Background: What is the Microcredit Summit Campaign?

The first Microcredit Summit was held February 2-4, 1997. More than 2,900 people from 137 countries gathered in Washington, D.C. to participate at the Summit. It was the largest microfinance gathering that had ever yet been organized , and both leaders of the microfinance industry and Heads of State participated. This Summit launched a nine-year campaign with the defined goal of “[w]orking to ensure that 100 million of the world’s poorest families, especially the women of those families, are receiving credit for self-employment and other financial and business services by the year 2005.”

Three years later, at the United Nations Millenium Summit in September 2000, more than 180 Heads of State and of government agreed, for the first time in history and at the highest political levels, on the chief factors needed to accelerate human progress. At the center of the Millenium Development Goals (MDGs) is the reduction in half of global poverty by the year 2015, reducing the number of the poorest in the world from 1.2 billion to 600 million. The key development challenge which the nations of the world face is with regards to how to make this goal completely operational; taking it beyond the usual lofty rhetoric and entering into the reality of changing people’s lives on a massive scale.

Before the launch of the Microcredit Summit Campaign, a major development strategy focused on the poorest people in the world did not exist, and a strategy had not been conceived of how to truly make an impact at a global level. The truth is that it was common for the development experts to set aside the poorest, saying that they were too difficult to reach. For this reason, many efforts were made to reach out to the “poor”, but not to the poorest. Now many people concerned with development recognize that we have a responsibility to give the poorest an opportunity to rise out of absolute poverty. This ought to be a critical test not only of development, but of any global desire to act morally.

The Microcredit Summit Campaign brings together microcredit practitioners, advocates, educational institutions, donor agencies, NGOs, and other groups involved with microcredit, in order to promote best practices in the field, to learn from each other, and to work towards the goals of the Summit.

 


What are the core themes of the Microcredit Summit Campaign?

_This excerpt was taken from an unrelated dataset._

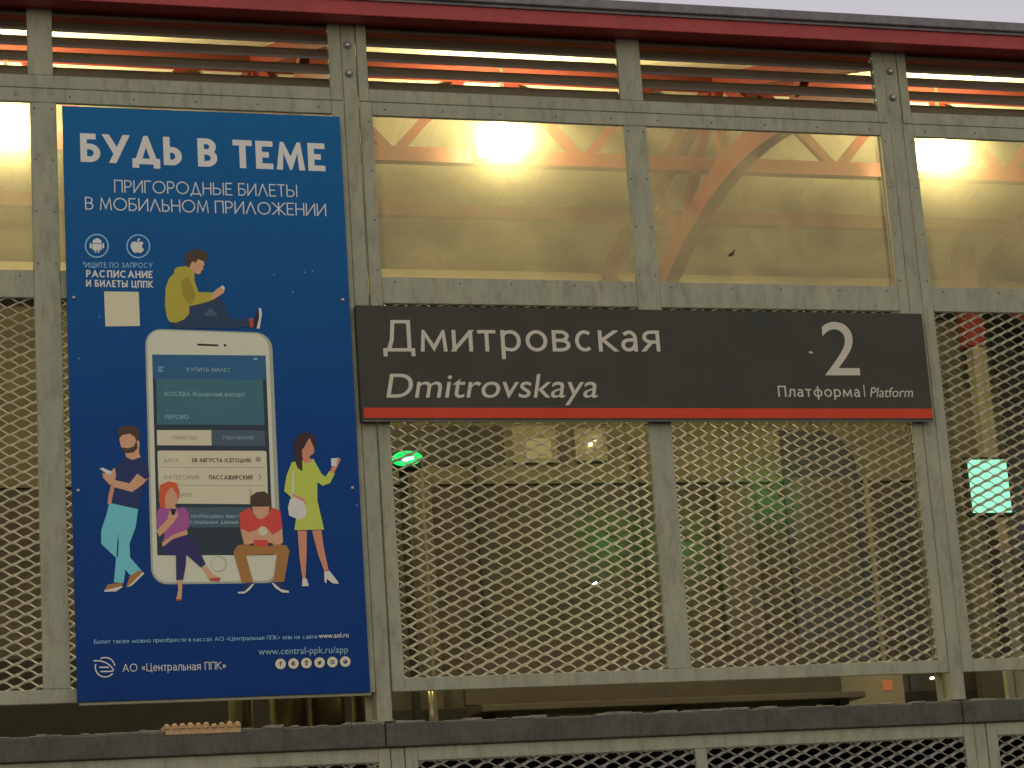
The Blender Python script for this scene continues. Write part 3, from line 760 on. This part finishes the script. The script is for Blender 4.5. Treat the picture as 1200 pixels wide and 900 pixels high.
def latin(body, shear=0, offset=0, size=1.0):
    c = bpy.data.curves.new('t', 'FONT'); c.body = body; c.shear = shear; c.offset = offset; c.resolution_u = 6
    o = bpy.data.objects.new('t', c); COL.objects.link(o); bpy.context.view_layer.update()
    me = o.evaluated_get(bpy.context.evaluated_depsgraph_get()).to_mesh()
    vs = [v.co.copy() for v in me.vertices]; fs = [tuple(p.vertices) for p in me.polygons]
    bpy.data.objects.remove(o); bpy.data.curves.remove(c)
    k = .682                                      # cap height of the built-in face
    x0 = min(v.x for v in vs); x1 = max(v.x for v in vs)
    comps = []                                    # faces grouped into glyphs
    for f in fs:
        st = set(f); hit = [c_ for c_ in comps if c_[0] & st]
        nc = (st, [f])
        for c_ in hit: nc[0].update(c_[0]); nc[1].extend(c_[1]); comps.remove(c_)
        comps.append(nc)
    comps = [(min(vs[i].x for i in c_[0]), max(vs[i].x for i in c_[0]), min(vs[i].y for i in c_[0]), c_[1]) for c_ in comps]
    dots = [c_ for c_ in comps if c_[2] > .4 and c_[1] - c_[0] < .2]; base = sorted(c_ for c_ in comps if c_ not in dots)
    res = []
    for ci, c_ in enumerate(base): res += [(f, ci) for f in c_[3]]
    for d_ in dots:
        ci = min(range(len(base)), key=lambda i_: abs((base[i_][0] + base[i_][1]) / 2 - (d_[0] + d_[1]) / 2)) if base else 0
        res += [(f, ci) for f in d_[3]]
    return [([((vs[i].x - x0) / k, vs[i].y / k) for i in f], ci, 0) for f, ci in res], (x1 - x0) / k

def line(body, pl, pr, ptop, parent, material, Y, kind='cyr', name='lettering', split=False, **kw):
    """set a line of text: pl, pr = photo pixels of the baseline ends, ptop = pixel of the cap top at the left end"""
    polys, W = (cyr(body, **kw) if kind == 'cyr' else latin(body, **kw))
    a, b_, c = at(*pl, Y), at(*pr, Y), at(*ptop, Y)
    ex = (b_ - a); wx = ex.x / W; hz = c.z - a.z; slope_ = ex.z / W
    if not split:
        polys = [(q, 0, si) for q, _, si in polys]
    mbs = {}
    for q, ci, si in polys:
        mbs.setdefault(ci, MB()).poly([(a.x + u * wx, Y - .00006 * si, a.z + v * hz + u * slope_) for u, v in q])
    for ci in sorted(mbs):
        mbs[ci].build('letter' if split else name, material, parent)

# ------------------------------------------------------------------ platform name sign
YS = 9.955
t = thing('name_sign', 'charcoal platform name sign with pale lettering, large 2 and red bottom stripe', 'sign', (3.93, 10, 2.3))
sx0, sx1 = at(416.7, 358.3, YS).x, at(1094, 491, YS).x
a = at(417, 358.5, YS); b_ = at(426, 494, YS); c = at(1080, 366.5, YS)
sz0, sz1 = (at(426, 494, YS).z + at(1094, 491, YS).z) / 2, (at(417, 358.5, YS).z + c.z) / 2
MB().box(sx0, sx1, YS, 9.996, sz0, sz1, c=.003).build('panel', M['sign'], t)
MB().box(sx0 + .012, sx1 - .002, YS - .0006, YS - .0001, at(800, 490, YS).z, at(800, 478.4, YS).z).build('stripe', M['stripe'], t)
MB().box(sx0 + .003, sx1 - .003, YS - .003, YS + .01, sz0 - .006, sz0 - .0005).build('bottom_trim', M['rivet'], t)
YL = YS - .0006
line('Дмитровская', (449.3, 411.9), (773.5, 411.9), (449.3, 375), t, M['letter'], YL, w=.108, gap=.15, xh=.69, hum=True, split=True)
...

The core themes of the Microcredit Summit Campaign are:

- Reaching the poorest
- Reaching and empowering women
- Building financially self-sufficient institutions
- Ensuring a positive, measurable impact on the lives of the clients and their families

 


Objectives of the April 2005 Microcredit Summit in Santiago

The Santiago Summit will provide an opportunity to discuss and expand on the chief advantages which microcredit offers as an instrument of economic development in the Latin America/Caribbean region. It will seek:

- To energize efforts in the region to achieve the Microcredit Summit Campaign's goal
· To strengthen the concept of microcredit as a tool for economic development that favors the poor.
· To be a forum for the interchange of experiences between institutions working with microcredit in Latin America and the Caribbean.
· To motivate and highlight the efforts of public servants, bank workers, microfinance practitioners, and –in general- all those whose work is related to microcredit.
· To sensitize authorities, entrepreneurs, and society as a whole to give support to microcredit initiatives.


Organizing Institutions in Chile

The Summit is co-organized by the Microcredit Summit Campaign, based in Washington, D.C., and a Chilean Local Organizing Committee consisting of:

· Desafío
· BancoEstado
· Caja de Compensación Los Andes
Other institutions that are collaborating in the organization of the event are: the Ministry of Economy, Mideplan and the Network of Microfinance Institutions in Chile.